Output the data word for word, dropping every image.

------------------------------

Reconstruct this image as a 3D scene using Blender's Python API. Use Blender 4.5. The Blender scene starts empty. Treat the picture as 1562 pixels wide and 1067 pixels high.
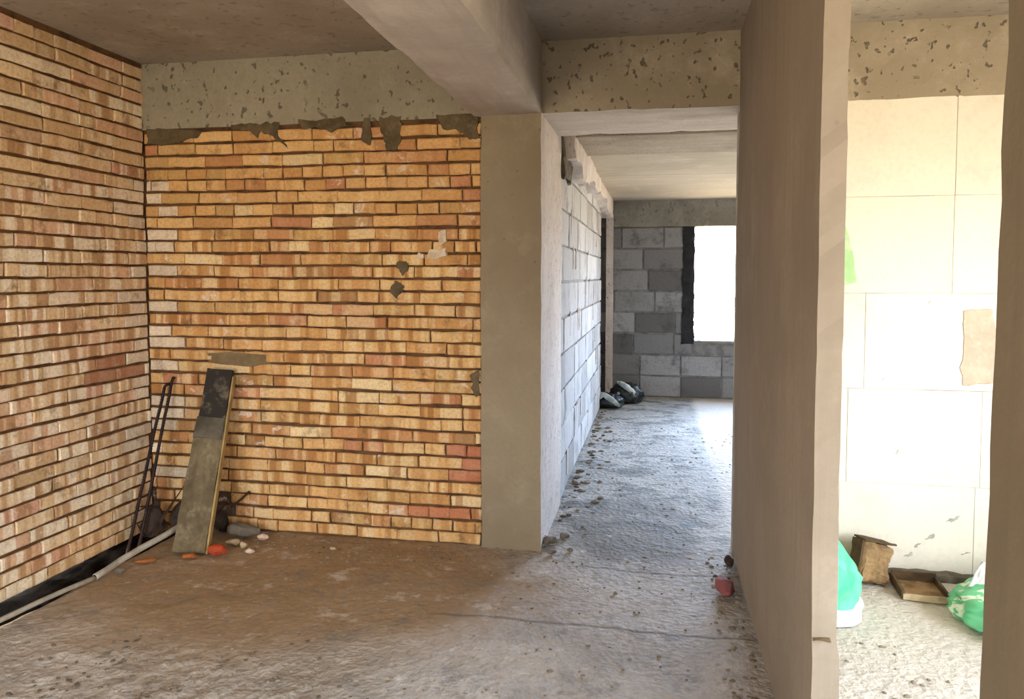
import bpy, bmesh, math, random
from mathutils import Vector, Matrix, noise as mn

random.seed(7)
sc = bpy.context.scene
COL = sc.collection

# ------------------------------------------------------------------ helpers
def lin(r, g, b):
    f = lambda c: (c/255/12.92) if c/255 <= .04045 else ((c/255+.055)/1.055)**2.4
    return (f(r), f(g), f(b))

def tag(o, label=None, cat=None, group=None, kind=None):
    if label: o['label'] = label
    if cat: o['category'] = cat
    if group: o['group'] = group
    if kind: o['kind'] = kind
    return o

def finish(name, bm, mat, parent=None, smooth=False, base=None, recalc=True):
    me = bpy.data.meshes.new(name)
    if base is not None:
        bmesh.ops.translate(bm, vec=-Vector(base), verts=bm.verts[:])
    if recalc: bmesh.ops.recalc_face_normals(bm, faces=bm.faces[:])
    bm.to_mesh(me); bm.free()
    for m in (mat if isinstance(mat, (list, tuple)) else [mat]): me.materials.append(m)
    if smooth:
        for p in me.polygons: p.use_smooth = True
    o = bpy.data.objects.new(name, me); COL.objects.link(o)
    if parent is not None: o.parent = parent
    if base is not None: o.location = base
    return o

def struct(name, bm, mat, label, cat, parent=None, **k):
    o = finish(name, bm, mat, parent, **k)
    if parent is None: tag(o, label, cat, kind='structure')
    return o

def empty(name, loc, rz=0):
    o = bpy.data.objects.new(name, None); COL.objects.link(o)
    o.location = loc; o.rotation_euler = (0, 0, rz); o.empty_display_size = .1
    return o

def box(bm, x0, x1, y0, y1, z0, z1):
    v = [bm.verts.new(p) for p in ((x0,y0,z0),(x1,y0,z0),(x1,y1,z0),(x0,y1,z0),(x0,y0,z1),(x1,y0,z1),(x1,y1,z1),(x0,y1,z1))]
    for f in ((3,2,1,0),(4,5,6,7),(0,1,5,4),(1,2,6,5),(2,3,7,6),(3,0,4,7)):
        bm.faces.new([v[i] for i in f])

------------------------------

Task response:
Reconstruct this image as a 3D scene using Blender's Python API. Use Blender 4.5. The Blender scene starts empty. Treat the picture as 1562 pixels wide and 1067 pixels high.
import bpy, bmesh, math, random
from mathutils import Vector, Matrix, noise as mn

random.seed(7)
sc = bpy.context.scene
COL = sc.collection

# ------------------------------------------------------------------ helpers
def lin(r, g, b):
    f = lambda c: (c/255/12.92) if c/255 <= .04045 else ((c/255+.055)/1.055)**2.4
    return (f(r), f(g), f(b))

def tag(o, label=None, cat=None, group=None, kind=None):
    if label: o['label'] = label
    if cat: o['category'] = cat
    if group: o['group'] = group
    if kind: o['kind'] = kind
    return o

def finish(name, bm, mat, parent=None, smooth=False, base=None, recalc=True):
    me = bpy.data.meshes.new(name)
    if base is not None:
        bmesh.ops.translate(bm, vec=-Vector(base), verts=bm.verts[:])
    if recalc: bmesh.ops.recalc_face_normals(bm, faces=bm.faces[:])
    bm.to_mesh(me); bm.free()
    for m in (mat if isinstance(mat, (list, tuple)) else [mat]): me.materials.append(m)
    if smooth:
        for p in me.polygons: p.use_smooth = True
    o = bpy.data.objects.new(name, me); COL.objects.link(o)
    if parent is not None: o.parent = parent
    if base is not None: o.location = base
    return o

def struct(name, bm, mat, label, cat, parent=None, **k):
    o = finish(name, bm, mat, parent, **k)
    if parent is None: tag(o, label, cat, kind='structure')
    return o

def empty(name, loc, rz=0):
    o = bpy.data.objects.new(name, None); COL.objects.link(o)
    o.location = loc; o.rotation_euler = (0, 0, rz); o.empty_display_size = .1
    return o

def box(bm, x0, x1, y0, y1, z0, z1):
    v = [bm.verts.new(p) for p in ((x0,y0,z0),(x1,y0,z0),(x1,y1,z0),(x0,y1,z0),(x0,y0,z1),(x1,y0,z1),(x1,y1,z1),(x0,y1,z1))]
    for f in ((3,2,1,0),(4,5,6,7),(0,1,5,4),(1,2,6,5),(2,3,7,6),(3,0,4,7)):
        bm.faces.new([v[i] for i in f])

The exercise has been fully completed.